The Press Enterprise - Immigration: Pete Aguilar Visits Family with Mix of Legal Statuses

News Article

Date: April 8, 2015
Issues: Immigration

by David Olson

Rep. Pete Aguilar, D-Redlands, Tuesday met with a Redlands family that, like many immigrant families, contains members who are U.S. citizens and others who are living in the country illegally.

The meeting was the first congressional visit of a number planned by the Los Angeles-based Coalition for Humane Immigrant Rights, which is seeking to highlight the difficulties faced by mixed-immigration-status families.

Meetings between other mixed-immigration-status families and California members of Congress are expected in the coming weeks, said CHIRLA spokesman Jorge-Mario Cabrera.

Aguilar visited the home of Ernesto and Dina Gudiño, who immigrated from Mexico 18 years ago and are undocumented. All three of their children are U.S.-born citizens: Victoria, 5, Isaac, 10 and Alondra, 12.

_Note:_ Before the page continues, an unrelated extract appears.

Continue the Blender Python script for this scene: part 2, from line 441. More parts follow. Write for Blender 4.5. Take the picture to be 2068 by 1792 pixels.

"I'm grateful to Ernesto and Dina for welcoming me into their home to share their story," Aguilar said in a statement Wednesday. "It's important that we have these personal conversations and understand the devastating impact our broken immigration system has on families in our community. The Gudiños have lived here for eighteen years, raised their three children in Redlands, and now they are threatened with being torn away from the only home and family they have. That's unacceptable."

Aguilar supports a comprehensive immigration reform bill that would provide a path to citizenship for undocumented immigrants. The Senate passed such a measure in 2013, but House Speaker John Boehner has prevented a vote on a similar bill in the House.

"This is about showing compassion and keeping families together, and also bringing hard-working men and women like Ernesto and Dina into the fold of the Inland Empire's economy," Aguilar said.

Ernesto Gudiño, 38, was impressed by his meeting with Aguilar.

"He understands the problems people have and sees the needs that they have," Gudiño, who works as a landscaper, said in Spanish. "He's of Latino ancestry also."

He and Dina, 38, a housecleaner, have thought about what it would like to be deported, but he said they don't dwell on it.

The family has not visited Mexico since before the kids were born, because of the difficulty the parents would have re-entering the country, he said.

"They're from here," he said of his children.

Gudiño said the couple plans to apply for protection from deportation and work permits under executive actions on immigration that President Barack Obama announced in November. Twenty-six states sued to stop the executive actions, and in February a federal judge in Texas blocked them from going into effect. In a legal brief filed Monday, Aguilar and 180 other Democratic members of Congress urged an appeals court to allow the actions to take effect.

Gudiño said he and his wife should be allowed to stay in the United States.

"We work hard and we pay our taxes," he said. "We haven't done anything wrong."